L’intérêt d’intégrer ces sujets aux processus de production est de bénéficier d’un rayonnement bidimensionnel de leurs valeurs. Un premier effet interne altérera l’organisation du travail, voir chapitre suivant, et un second effet, externe, influera sur l’image de l’entité. Ces rayonnements peuvent à l’évidence être catalysés par une communication adaptée.
On recherchera le rayonnement extérieur par l’accès à des étiquettes telles que les labels ou les normes. Le producteur de fruits adaptera ses processus de production au label Bio, le fournisseur de service IT se conformera à l’ISO27001 pour garantir que les données stockées sont en sécurité ; si ses enjeux sont plus sociaux, il veillera à ce que son site web se conforme au RGAA ; etc.
Au-delà de la qualité même du produit, le consommateur éthique s’intéresse dorénavant aux conditions de sa création : est-ce produit en Europe, est-ce que je favorise l’économie locale ? Si non, suis-je sûr qu’on n’a pas exploité les travailleurs, et que ces derniers étaient majeurs ? Le produit ou le service que je consomme peut-il être néfaste pour ma santé physique ou mentale ?
Personnellement, depuis l’essor de ma conscience écologique, j’essaie de lire le About des marques j’achète, ne serait-ce que pour avoir une idée de l’intention portée par leurs produits. Mais je ne pense pas que ce soit la tendance. Ou peut-être pas encore.
De l’intérieur : la systémiser pour l’intégrer à la culture de l’entreprise.
L’accès aux labels, ou simplement la conformité à une réglementation, nécessite l’intégration de nouvelles pratiques de production (voir mon article sur le RGPD). Si ces pratiques peuvent ne pas être nouvelles pour l’organisme, toute mesure de conformité induit un facteur d’auditabilité : on doit pouvoir prouver être conforme. Une démarche de conformité influera donc nécessairement sur le travail des acteurs des processus concernés, puisqu’ils seront a minima contraints de formaliser l’application des recommandations du référentiel.

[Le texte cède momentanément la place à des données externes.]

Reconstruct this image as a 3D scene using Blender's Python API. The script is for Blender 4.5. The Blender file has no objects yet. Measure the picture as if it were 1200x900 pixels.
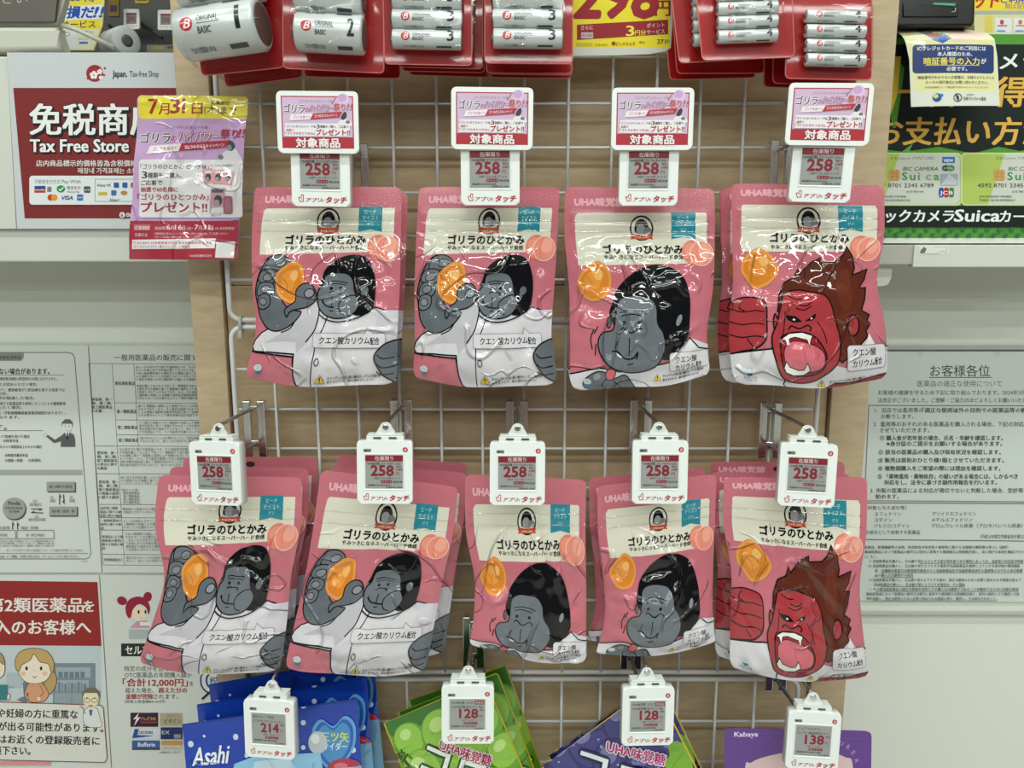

Et, qui dit évolutions du travail d’un employé dit nécessairement accompagnement de celui-ci, pour partager les objectifs actualisés de l’organisme (“The first secret : One minute goal” ) : le management vise à clarifier les rôles et responsabilité de chacun, le leadership visera à les motiver.
Au delà de l’explication visant à traduire en quoi l’organisme a intérêt à mettre en œuvre ce nouveau processus, l’idéal serait donc que l’employé en partage les valeurs, qu’ils comprennent l’intérêt pour le business, idéalement pour la société, et devienne lui-même prêcheur de ces dernières. Une démarche éthique et conformité doit donc bénéficier d’une mise en application selon un système de représentation holistique de l’organisation du travail. En intégrant de nouvelles valeurs, l’entité, la personne morale, doit pousser ces dernières au sein de chaque partie qui la compose : un changement du Tout modifie toutes ses parties (et un changement d’une partie modifie le Tout). L’ITIL V3, modèle holistique et empirique de gestion de services IT, déclare systématiquement comme facteur clé de succès de la mise en place d’un processus le support et l’adhésion du management senior, car il garantit, en théorie, la diffusion des objectifs à l’ensemble des managés.
Conclusion.
La culture d’une société a toujours plusieurs faces. Il y a l’image que les autres s’en font, et les pratiques des individus qui la composent. L’habitus de la personne morale est alors fonction de celui de ses personnes physiques. C’est parce qu’on attend de la personne morale qu’elle s’améliore, qu’elle croisse ou atteigne des objectifs actualisés, qu’il lui est nécessaire de canaliser ses personnes physiques. Mais une culture n’existe qu’avec un passé formalisé, une histoire des pratiques et des visions. Et, on ne peut imposer une culture, il faut l’enseigner (je vais éviter les rappels historiques). C’est peut-être d’ailleurs à ce titre qu’a émergé la notion de soft skills sur le marché de l’emploi des cadres qui favorise les approches managériales douces, inscrivant création, empathie et curiosité dans le recrutement qui composera la personne morale. Mais ce sera là l’objet d’une prochaine théorie. D’ici là, bisous.